Reaching Out to Other Widows/Widowers
I felt God nudging me to reach out to others who had lost a spouse. I advertised in our church bulletin about a group to help widows and widowers to heal from our loss and rediscover the joys of life. And people responded!
We named our group Companions Sharing Our Journey. We began with ten members from four parishes and have grown to serve over forty-four people from seventeen parishes. Each month, we meet on three Friday evenings and one Wednesday afternoon. On Wednesday afternoons, we go out to a restaurant for lunch. On Fridays, we gather and share a prayer, light refreshments, activities and fellowship. Our activities have included:
- Monthly trivia
- Games
- Music performances
- Holiday celebrations
- Monthly birthday celebration with a potluck dinner with roses for the ladies and gift bags for the gentlemen
One week a month we do a spiritual activity. We have visited parishes, shrines, and basilicas for tours and Mass. At our first gathering, we each wrote our first name and an adjective to describe ourselves and swapped cards to become prayer partners. At our second gathering, we talked about our departed loved ones: we each brought a picture with our loved one and shared how we met, how long we were married and how our spouse passed. The pictures were posted on a trifold entitled, Celebrating our Love; these photos remain in the space where we meet. At Christmas, we send cards to parishioners who have been widowed in the last year along with an invitation to join us. We join together as we shed our tears and we find the Lord present in our pain and in new joys as we journey together.
Tips for Beginning a Group for Widows & Widowers
- Advertise the group, with its purpose as rediscovering the joy of life, rather than a grief share or bereavement group.
- Identify and celebrate the gifts of participants. For example, in February, we make hearts with each member’s name and circulate them so that others can write the gifts they see in this person.
- Invite participants to share about their deceased spouse. We had a gathering dedicated to sharing photos of our deceased loved one. When new members join, we ask them to bring a picture to the next session.
- Celebrate birthdays! We celebrate with dinner, cake, balloons, flowers, cards, and gifts.

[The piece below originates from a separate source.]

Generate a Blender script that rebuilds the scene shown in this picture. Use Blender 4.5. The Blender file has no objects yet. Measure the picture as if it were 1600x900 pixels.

We give roses to the ladies; one woman shared that these roses the first ones she’d received since her spouse passed many years ago; another said this was their only birthday celebration.
- Plan fun activities to create laughter.
- Share members’ contact information (with permission) to encourage support (cards, phone calls, emails) on spouse’s birthday, anniversary of death, etc.
- Meet weekly or at least every other week. We have found that some people need to have a safe emotional place to feel our love weekly.
- Gather around one table or several tables put together so everyone can see each other. We’ve found this to be very important for creating community. We started with round tables of 8 at first and this did not create the comfortable and supportive space we needed.
- Have a box of tissues, or a few. You never know when someone will need to cry.
Dear Sharon,
Thank you so much for sharing your experience and these tips…I deeply appreciate your insights and guidance, as a grief “share and care” group will meet tomorrow for the first time here at St. Luke’s.